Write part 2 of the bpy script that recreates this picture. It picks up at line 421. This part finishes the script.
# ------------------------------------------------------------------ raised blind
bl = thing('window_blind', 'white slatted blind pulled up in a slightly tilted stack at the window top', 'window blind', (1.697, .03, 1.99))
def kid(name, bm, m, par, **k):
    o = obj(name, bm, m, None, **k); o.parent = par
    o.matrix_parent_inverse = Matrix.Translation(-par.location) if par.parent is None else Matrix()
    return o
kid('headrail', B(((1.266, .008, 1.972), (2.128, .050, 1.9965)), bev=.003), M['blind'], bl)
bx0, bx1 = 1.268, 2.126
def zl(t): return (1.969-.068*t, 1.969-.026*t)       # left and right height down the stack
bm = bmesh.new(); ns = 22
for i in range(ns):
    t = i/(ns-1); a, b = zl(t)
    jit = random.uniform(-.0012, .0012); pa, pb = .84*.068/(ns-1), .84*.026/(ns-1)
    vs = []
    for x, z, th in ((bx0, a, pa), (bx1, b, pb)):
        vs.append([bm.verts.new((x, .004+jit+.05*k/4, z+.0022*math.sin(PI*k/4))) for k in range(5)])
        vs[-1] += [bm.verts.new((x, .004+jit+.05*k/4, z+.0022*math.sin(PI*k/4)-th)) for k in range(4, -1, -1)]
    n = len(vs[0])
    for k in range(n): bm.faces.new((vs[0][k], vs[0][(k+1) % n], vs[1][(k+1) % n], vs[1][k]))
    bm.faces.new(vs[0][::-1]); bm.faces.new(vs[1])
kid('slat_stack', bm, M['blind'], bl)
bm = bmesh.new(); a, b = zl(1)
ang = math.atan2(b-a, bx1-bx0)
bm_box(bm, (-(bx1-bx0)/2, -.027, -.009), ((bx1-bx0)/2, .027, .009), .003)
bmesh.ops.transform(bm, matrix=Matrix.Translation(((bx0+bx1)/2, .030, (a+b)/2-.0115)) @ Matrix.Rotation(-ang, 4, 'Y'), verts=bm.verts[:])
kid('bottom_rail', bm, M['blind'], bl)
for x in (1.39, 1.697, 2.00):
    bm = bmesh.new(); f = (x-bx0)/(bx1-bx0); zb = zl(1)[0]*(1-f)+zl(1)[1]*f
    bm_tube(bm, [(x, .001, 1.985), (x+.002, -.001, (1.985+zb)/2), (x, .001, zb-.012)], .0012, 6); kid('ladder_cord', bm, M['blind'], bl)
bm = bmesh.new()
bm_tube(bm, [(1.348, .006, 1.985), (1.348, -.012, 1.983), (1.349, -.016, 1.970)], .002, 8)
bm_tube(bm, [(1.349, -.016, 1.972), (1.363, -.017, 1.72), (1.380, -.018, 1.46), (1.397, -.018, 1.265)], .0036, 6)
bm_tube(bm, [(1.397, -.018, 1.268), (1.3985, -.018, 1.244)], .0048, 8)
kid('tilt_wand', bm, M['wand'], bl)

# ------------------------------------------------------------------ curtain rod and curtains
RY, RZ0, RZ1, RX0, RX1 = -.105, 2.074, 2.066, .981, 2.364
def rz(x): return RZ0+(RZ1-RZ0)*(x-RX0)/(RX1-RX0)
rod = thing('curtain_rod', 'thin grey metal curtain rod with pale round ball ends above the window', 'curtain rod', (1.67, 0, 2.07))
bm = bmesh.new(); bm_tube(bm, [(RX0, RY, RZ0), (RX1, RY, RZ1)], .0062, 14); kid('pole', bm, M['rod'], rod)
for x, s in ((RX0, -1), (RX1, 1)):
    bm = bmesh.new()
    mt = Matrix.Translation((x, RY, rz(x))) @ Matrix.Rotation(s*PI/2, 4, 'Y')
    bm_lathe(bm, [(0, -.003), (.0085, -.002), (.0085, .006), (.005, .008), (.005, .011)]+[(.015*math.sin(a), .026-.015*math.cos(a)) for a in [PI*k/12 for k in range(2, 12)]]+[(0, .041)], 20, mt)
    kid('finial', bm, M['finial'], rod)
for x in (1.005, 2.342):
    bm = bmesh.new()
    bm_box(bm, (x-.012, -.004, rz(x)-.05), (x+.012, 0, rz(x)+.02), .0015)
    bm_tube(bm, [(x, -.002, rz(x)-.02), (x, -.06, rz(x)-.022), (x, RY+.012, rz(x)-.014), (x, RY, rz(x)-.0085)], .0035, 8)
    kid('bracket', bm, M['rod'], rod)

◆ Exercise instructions
Take the lines above and retype all of them exactly.

◆ Written answer
Write part 2 of the bpy script that recreates this picture. It picks up at line 421. This part finishes the script.
# ------------------------------------------------------------------ raised blind
bl = thing('window_blind', 'white slatted blind pulled up in a slightly tilted stack at the window top', 'window blind', (1.697, .03, 1.99))
def kid(name, bm, m, par, **k):
    o = obj(name, bm, m, None, **k); o.parent = par
    o.matrix_parent_inverse = Matrix.Translation(-par.location) if par.parent is None else Matrix()
    return o
kid('headrail', B(((1.266, .008, 1.972), (2.128, .050, 1.9965)), bev=.003), M['blind'], bl)
bx0, bx1 = 1.268, 2.126
def zl(t): return (1.969-.068*t, 1.969-.026*t)       # left and right height down the stack
bm = bmesh.new(); ns = 22
for i in range(ns):
    t = i/(ns-1); a, b = zl(t)
    jit = random.uniform(-.0012, .0012); pa, pb = .84*.068/(ns-1), .84*.026/(ns-1)
    vs = []
    for x, z, th in ((bx0, a, pa), (bx1, b, pb)):
        vs.append([bm.verts.new((x, .004+jit+.05*k/4, z+.0022*math.sin(PI*k/4))) for k in range(5)])
        vs[-1] += [bm.verts.new((x, .004+jit+.05*k/4, z+.0022*math.sin(PI*k/4)-th)) for k in range(4, -1, -1)]
    n = len(vs[0])
    for k in range(n): bm.faces.new((vs[0][k], vs[0][(k+1) % n], vs[1][(k+1) % n], vs[1][k]))
    bm.faces.new(vs[0][::-1]); bm.faces.new(vs[1])
kid('slat_stack', bm, M['blind'], bl)
bm = bmesh.new(); a, b = zl(1)
ang = math.atan2(b-a, bx1-bx0)
bm_box(bm, (-(bx1-bx0)/2, -.027, -.009), ((bx1-bx0)/2, .027, .009), .003)
bmesh.ops.transform(bm, matrix=Matrix.Translation(((bx0+bx1)/2, .030, (a+b)/2-.0115)) @ Matrix.Rotation(-ang, 4, 'Y'), verts=bm.verts[:])
kid('bottom_rail', bm, M['blind'], bl)
for x in (1.39, 1.697, 2.00):
    bm = bmesh.new(); f = (x-bx0)/(bx1-bx0); zb = zl(1)[0]*(1-f)+zl(1)[1]*f
    bm_tube(bm, [(x, .001, 1.985), (x+.002, -.001, (1.985+zb)/2), (x, .001, zb-.012)], .0012, 6); kid('ladder_cord', bm, M['blind'], bl)
bm = bmesh.new()
bm_tube(bm, [(1.348, .006, 1.985), (1.348, -.012, 1.983), (1.349, -.016, 1.970)], .002, 8)
bm_tube(bm, [(1.349, -.016, 1.972), (1.363, -.017, 1.72), (1.380, -.018, 1.46), (1.397, -.018, 1.265)], .0036, 6)
bm_tube(bm, [(1.397, -.018, 1.268), (1.3985, -.018, 1.244)], .0048, 8)
kid('tilt_wand', bm, M['wand'], bl)

# ------------------------------------------------------------------ curtain rod and curtains
RY, RZ0, RZ1, RX0, RX1 = -.105, 2.074, 2.066, .981, 2.364
def rz(x): return RZ0+(RZ1-RZ0)*(x-RX0)/(RX1-RX0)
rod = thing('curtain_rod', 'thin grey metal curtain rod with pale round ball ends above the window', 'curtain rod', (1.67, 0, 2.07))
bm = bmesh.new(); bm_tube(bm, [(RX0, RY, RZ0), (RX1, RY, RZ1)], .0062, 14); kid('pole', bm, M['rod'], rod)
for x, s in ((RX0, -1), (RX1, 1)):
    bm = bmesh.new()
    mt = Matrix.Translation((x, RY, rz(x))) @ Matrix.Rotation(s*PI/2, 4, 'Y')
    bm_lathe(bm, [(0, -.003), (.0085, -.002), (.0085, .006), (.005, .008), (.005, .011)]+[(.015*math.sin(a), .026-.015*math.cos(a)) for a in [PI*k/12 for k in range(2, 12)]]+[(0, .041)], 20, mt)
    kid('finial', bm, M['finial'], rod)
for x in (1.005, 2.342):
    bm = bmesh.new()
    bm_box(bm, (x-.012, -.004, rz(x)-.05), (x+.012, 0, rz(x)+.02), .0015)
    bm_tube(bm, [(x, -.002, rz(x)-.02), (x, -.06, rz(x)-.022), (x, RY+.012, rz(x)-.014), (x, RY, rz(x)-.0085)], .0035, 8)
    kid('bracket', bm, M['rod'], rod)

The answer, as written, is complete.